§ MATERIAL SHOWN

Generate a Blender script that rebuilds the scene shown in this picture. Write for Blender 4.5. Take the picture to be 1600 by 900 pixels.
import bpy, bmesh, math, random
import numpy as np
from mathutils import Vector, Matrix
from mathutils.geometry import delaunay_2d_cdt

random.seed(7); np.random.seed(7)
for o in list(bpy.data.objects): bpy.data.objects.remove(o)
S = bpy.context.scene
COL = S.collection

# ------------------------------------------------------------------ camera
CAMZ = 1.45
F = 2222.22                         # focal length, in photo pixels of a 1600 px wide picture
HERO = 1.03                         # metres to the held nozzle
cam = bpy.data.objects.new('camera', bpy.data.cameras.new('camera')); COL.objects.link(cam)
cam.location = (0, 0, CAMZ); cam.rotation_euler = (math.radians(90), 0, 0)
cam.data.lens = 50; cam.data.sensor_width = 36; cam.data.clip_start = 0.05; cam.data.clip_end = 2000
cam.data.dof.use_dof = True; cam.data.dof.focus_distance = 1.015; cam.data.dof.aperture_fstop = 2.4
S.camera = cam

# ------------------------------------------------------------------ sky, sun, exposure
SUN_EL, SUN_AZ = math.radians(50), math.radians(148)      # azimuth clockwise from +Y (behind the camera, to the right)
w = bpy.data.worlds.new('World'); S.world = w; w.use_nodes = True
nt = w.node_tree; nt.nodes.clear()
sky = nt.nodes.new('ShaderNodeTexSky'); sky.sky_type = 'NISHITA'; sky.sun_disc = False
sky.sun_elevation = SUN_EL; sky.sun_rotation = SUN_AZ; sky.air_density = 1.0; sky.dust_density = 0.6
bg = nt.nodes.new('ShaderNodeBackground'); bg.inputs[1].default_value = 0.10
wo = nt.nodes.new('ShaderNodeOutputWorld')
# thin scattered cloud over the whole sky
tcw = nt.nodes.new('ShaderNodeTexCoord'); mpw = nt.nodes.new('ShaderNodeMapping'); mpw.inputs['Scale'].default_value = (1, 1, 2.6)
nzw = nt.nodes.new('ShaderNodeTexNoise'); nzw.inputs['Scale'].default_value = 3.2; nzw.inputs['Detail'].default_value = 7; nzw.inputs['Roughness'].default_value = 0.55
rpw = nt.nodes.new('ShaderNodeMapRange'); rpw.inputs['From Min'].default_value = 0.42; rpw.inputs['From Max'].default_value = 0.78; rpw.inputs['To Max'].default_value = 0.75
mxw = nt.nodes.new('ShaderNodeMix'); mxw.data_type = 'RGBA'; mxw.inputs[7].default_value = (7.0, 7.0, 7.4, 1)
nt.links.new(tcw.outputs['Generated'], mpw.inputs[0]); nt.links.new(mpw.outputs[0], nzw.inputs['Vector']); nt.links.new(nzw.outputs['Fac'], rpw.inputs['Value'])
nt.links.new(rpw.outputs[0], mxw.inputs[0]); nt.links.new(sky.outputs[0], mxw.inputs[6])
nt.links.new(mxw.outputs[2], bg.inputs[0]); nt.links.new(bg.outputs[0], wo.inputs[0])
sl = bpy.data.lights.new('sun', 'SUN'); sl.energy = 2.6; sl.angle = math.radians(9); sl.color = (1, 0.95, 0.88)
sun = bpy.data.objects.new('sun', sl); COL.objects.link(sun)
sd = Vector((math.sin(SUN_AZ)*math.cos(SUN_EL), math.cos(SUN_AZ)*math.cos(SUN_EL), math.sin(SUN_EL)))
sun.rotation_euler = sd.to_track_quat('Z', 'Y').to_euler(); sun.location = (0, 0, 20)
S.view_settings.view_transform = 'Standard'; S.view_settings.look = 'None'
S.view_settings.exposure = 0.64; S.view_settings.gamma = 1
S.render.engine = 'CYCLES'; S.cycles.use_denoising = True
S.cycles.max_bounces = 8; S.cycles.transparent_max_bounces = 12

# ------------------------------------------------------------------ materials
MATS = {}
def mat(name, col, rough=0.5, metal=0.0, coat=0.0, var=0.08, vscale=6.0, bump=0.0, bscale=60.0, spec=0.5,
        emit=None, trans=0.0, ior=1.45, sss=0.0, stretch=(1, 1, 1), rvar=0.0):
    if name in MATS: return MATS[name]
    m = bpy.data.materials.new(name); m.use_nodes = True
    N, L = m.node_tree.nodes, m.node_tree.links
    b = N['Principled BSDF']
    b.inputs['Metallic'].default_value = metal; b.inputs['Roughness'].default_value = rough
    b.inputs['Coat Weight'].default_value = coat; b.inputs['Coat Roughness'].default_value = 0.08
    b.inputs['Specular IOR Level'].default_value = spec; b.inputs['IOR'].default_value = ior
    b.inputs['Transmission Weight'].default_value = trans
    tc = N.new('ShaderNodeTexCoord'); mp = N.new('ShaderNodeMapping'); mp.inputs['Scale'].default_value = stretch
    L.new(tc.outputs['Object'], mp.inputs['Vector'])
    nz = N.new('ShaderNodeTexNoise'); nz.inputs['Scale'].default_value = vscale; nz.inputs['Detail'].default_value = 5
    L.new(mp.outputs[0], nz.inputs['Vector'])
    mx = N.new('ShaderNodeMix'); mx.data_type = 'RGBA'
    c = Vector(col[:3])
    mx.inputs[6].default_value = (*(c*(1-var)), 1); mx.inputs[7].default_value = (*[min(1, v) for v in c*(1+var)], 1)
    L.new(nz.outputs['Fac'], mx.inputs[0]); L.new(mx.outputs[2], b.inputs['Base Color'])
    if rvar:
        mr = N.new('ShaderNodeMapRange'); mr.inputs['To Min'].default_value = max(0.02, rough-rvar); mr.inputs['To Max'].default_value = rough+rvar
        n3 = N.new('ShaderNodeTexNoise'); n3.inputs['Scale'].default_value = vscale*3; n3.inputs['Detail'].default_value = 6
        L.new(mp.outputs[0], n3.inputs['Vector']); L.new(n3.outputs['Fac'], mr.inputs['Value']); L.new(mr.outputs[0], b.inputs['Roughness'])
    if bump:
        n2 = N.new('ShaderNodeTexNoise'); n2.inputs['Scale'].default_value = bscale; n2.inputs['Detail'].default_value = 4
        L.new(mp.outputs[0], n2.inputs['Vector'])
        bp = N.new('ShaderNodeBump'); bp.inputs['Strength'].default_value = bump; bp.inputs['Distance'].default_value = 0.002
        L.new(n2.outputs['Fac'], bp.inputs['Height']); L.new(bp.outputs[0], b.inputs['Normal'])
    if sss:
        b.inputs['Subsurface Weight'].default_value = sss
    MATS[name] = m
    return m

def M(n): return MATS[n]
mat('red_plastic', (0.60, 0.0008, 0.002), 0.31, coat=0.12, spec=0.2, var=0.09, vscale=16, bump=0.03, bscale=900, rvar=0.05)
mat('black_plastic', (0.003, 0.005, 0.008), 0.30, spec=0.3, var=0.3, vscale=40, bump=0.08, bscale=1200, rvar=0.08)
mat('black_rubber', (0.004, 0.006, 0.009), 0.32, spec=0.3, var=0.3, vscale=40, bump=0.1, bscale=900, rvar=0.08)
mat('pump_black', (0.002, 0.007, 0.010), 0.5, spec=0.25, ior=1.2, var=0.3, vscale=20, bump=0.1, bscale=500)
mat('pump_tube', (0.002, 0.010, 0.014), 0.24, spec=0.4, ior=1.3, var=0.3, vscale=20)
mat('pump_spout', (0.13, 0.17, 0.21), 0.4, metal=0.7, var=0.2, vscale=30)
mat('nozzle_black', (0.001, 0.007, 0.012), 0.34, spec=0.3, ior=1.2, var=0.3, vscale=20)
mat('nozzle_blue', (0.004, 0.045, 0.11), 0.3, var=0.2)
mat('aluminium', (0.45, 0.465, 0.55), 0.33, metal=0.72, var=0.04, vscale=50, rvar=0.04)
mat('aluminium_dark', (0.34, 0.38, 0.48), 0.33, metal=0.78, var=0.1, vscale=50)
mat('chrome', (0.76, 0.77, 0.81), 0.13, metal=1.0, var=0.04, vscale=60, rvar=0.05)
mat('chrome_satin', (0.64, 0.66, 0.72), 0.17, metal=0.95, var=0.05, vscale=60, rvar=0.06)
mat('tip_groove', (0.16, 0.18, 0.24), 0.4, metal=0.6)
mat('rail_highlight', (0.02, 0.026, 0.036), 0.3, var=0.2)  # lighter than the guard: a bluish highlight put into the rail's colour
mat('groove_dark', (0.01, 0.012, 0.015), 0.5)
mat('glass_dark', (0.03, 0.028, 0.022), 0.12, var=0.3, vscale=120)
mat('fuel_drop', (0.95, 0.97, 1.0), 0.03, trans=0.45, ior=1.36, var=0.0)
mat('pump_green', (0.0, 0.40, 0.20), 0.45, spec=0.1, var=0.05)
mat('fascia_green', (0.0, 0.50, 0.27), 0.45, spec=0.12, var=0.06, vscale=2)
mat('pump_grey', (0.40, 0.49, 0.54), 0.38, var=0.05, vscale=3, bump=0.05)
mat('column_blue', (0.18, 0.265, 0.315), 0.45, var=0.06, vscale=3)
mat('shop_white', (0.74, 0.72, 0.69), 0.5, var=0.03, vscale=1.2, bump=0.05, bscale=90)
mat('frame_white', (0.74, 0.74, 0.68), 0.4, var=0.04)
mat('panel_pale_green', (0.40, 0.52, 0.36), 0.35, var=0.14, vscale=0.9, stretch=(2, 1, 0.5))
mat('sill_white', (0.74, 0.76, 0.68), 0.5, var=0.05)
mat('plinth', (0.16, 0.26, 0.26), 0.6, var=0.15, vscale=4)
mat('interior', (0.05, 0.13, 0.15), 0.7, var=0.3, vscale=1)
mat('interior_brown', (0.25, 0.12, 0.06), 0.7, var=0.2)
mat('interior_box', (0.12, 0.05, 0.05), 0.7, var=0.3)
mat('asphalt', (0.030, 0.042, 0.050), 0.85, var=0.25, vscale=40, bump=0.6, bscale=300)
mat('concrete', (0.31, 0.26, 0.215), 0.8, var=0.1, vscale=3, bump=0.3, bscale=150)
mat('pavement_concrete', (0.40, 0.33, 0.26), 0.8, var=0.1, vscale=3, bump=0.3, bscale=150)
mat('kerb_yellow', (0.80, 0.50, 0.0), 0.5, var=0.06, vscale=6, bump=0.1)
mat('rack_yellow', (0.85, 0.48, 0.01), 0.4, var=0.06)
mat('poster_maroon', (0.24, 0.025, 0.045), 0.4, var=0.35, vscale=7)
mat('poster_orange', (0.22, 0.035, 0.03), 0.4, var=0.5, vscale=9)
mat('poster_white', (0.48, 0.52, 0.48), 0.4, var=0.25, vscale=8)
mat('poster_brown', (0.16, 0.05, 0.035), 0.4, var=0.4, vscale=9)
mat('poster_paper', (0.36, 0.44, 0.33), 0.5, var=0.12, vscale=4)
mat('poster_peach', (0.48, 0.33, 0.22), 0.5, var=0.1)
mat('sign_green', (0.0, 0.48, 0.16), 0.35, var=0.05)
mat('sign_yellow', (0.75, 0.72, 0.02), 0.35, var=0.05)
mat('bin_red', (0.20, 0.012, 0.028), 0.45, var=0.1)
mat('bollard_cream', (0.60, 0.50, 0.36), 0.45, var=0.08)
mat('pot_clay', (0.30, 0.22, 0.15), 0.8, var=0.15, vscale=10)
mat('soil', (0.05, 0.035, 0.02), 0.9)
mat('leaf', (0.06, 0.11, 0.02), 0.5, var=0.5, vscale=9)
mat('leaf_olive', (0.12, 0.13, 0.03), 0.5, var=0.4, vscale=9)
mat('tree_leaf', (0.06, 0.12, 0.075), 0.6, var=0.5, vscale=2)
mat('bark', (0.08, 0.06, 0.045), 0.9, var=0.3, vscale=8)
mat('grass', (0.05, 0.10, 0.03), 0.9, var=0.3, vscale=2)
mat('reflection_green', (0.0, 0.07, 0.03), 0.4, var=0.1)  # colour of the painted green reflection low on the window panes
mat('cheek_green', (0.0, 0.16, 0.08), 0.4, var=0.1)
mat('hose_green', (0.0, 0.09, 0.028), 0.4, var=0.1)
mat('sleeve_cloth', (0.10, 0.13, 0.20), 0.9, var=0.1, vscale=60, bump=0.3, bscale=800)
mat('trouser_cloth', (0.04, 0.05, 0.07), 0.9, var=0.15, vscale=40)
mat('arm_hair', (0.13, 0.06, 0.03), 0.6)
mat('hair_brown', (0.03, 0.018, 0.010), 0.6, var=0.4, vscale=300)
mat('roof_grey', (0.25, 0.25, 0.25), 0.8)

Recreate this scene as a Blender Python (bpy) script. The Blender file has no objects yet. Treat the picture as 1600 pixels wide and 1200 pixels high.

§ GIVEN REQUEST
Repeat the records above line by line, from the first line through the line that contains "COL = S.collection".

§ COMPLETE RESPONSE
Generate a Blender script that rebuilds the scene shown in this picture. Write for Blender 4.5. Take the picture to be 1600 by 900 pixels.
import bpy, bmesh, math, random
import numpy as np
from mathutils import Vector, Matrix
from mathutils.geometry import delaunay_2d_cdt

random.seed(7); np.random.seed(7)
for o in list(bpy.data.objects): bpy.data.objects.remove(o)
S = bpy.context.scene
COL = S.collection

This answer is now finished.